I pretty much made up my mind on how to vote while travelling in southern China a few years ago.

If British companies are going to succeed we need to work with our European partners to compete on fair terms and on a more equal basis with the biggest economies.

The Pearl River Delta covers 15,000 square miles and contains just a few cities: Guangzhou, Shenzhen, Dongguan, Hong Kong, Foshan, Zhuhai and Macau. But in reality it is a mega-tropolis of 120 million people. And this is just a tiny fraction of China.

That is what we are up against. Our country needs to compete with this economically, be able to trade on fair terms with this and stand up for workers’ rights against this.

And anyone who believes that a country with a population half the size of the Pearl River Delta can do this, is sadly deluded in today’s globalised world.

But Europe can compete on this level. It can certainly negotiate better trade deals.

Some on the left believe that the TTIP trade treaty being negotiated between America and Europe is evil. In many ways it is.

But the deal we would get if we reduced our negotiating power from a market the size of Europe, to a market the size of a handful of States in North-Eastern US would be even worse.

And it wouldn’t just be the US that would give Britain a bad deal post-Brexit. China, India, south America and the African Union would all look at our isolation and realise they can strike for a stronger trade deal in their favour.

So we need Europe for business.

But we need Europe for so much more.

In the 1980’s the European institutions stood up to the worst excesses of right-wing social policy. Standing up for gay rights, parental leave and freedom of the press.

And securing vital wins for Thalidomide victims and child protection. The EU’s other achievements include better environmental protections, support for deprived areas of the UK (such as €600 million funding for Cornwall and investment strategies for the Coventry area, places close to my heart) and consumer rights – such as faster switching of energy firms and lower consumer prices due to no trade tariffs.

And Europe continues to be the ultimate safeguard to what Gordon Brown has described as British values of fairness, equality and diversity.

However, there is no doubt that the European Union itself is far from perfect.

There is a democratic deficit with unelected commissioners, there are levels of waste (especially with the Strasbourg move) and at the moment the Parliament is under the rule of the pro-austerity right.

So this is where a vote to remain is only the start.

There are already movements in other European countries to improve democracy in the EU. We need to support these and build cross party support for them in the UK.

But Europe IS a democracy. And the way to overturn EU austerity – or any other policy you disagree with – is to be part of building a movement across Europe.
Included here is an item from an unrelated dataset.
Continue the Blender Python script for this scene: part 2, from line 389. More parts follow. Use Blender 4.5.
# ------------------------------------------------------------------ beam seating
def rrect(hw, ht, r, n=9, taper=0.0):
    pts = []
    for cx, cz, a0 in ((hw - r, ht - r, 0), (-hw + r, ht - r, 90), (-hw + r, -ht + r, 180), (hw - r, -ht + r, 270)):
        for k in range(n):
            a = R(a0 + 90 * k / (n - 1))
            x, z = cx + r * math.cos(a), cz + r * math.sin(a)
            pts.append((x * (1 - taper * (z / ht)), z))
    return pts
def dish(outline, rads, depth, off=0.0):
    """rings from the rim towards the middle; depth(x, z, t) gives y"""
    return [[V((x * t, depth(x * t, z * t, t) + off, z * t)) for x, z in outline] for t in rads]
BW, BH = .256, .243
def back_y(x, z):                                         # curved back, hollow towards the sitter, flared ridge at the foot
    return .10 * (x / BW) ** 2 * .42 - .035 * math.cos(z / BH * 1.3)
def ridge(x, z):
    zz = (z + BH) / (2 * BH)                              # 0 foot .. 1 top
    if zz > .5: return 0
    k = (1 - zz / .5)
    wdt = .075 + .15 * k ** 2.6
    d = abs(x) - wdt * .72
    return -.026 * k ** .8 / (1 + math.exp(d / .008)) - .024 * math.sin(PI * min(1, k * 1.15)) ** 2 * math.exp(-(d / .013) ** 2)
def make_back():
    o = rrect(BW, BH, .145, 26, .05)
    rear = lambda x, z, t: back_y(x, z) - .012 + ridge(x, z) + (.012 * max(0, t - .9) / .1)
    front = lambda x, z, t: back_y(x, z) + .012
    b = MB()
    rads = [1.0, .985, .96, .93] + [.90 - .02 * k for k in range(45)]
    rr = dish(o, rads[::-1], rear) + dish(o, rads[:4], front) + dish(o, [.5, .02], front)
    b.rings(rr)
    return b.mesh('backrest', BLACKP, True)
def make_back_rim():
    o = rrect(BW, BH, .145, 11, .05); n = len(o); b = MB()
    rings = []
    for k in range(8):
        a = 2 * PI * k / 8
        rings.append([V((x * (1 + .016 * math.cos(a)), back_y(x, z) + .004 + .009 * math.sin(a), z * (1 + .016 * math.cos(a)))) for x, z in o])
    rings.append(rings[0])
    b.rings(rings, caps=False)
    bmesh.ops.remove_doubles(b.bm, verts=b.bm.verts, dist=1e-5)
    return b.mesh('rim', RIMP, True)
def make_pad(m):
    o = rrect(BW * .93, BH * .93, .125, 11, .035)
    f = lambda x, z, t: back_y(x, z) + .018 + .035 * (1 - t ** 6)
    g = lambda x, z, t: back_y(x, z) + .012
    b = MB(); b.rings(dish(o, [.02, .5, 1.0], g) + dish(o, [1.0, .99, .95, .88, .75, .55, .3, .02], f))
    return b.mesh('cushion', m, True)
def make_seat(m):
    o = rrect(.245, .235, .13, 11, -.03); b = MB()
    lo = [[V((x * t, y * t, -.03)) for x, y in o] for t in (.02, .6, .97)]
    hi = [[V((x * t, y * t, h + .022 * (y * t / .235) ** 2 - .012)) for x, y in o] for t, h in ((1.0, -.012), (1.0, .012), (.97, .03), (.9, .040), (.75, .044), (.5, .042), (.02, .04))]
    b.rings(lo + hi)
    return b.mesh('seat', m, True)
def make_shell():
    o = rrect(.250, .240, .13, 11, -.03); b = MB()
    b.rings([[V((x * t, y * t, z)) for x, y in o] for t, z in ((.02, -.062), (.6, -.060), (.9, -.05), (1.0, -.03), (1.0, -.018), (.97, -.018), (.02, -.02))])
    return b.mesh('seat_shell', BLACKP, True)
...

There is nothing inherent in the EU that commits it to any policies, they are all ideological choices of the parties represented in Parliament and they can be changed.

If you want to change Europe – and benefit from the trade, consumer rights and civil justice safeguards – participate in it. We need to campaign harder for European election wins, we need a higher quality of candidates to stand to be MEPs and we need to forge closer relationships with like-minded citizens across Europe to stand up to the views we oppose.

You don’t win any battles by walking away.

So please vote remain.

And if none of the other reasons convince you, just remember how much cheaper it is to send messages and call from our European holidays and travels this summer thanks to the EU. That’s got to be worth a few votes?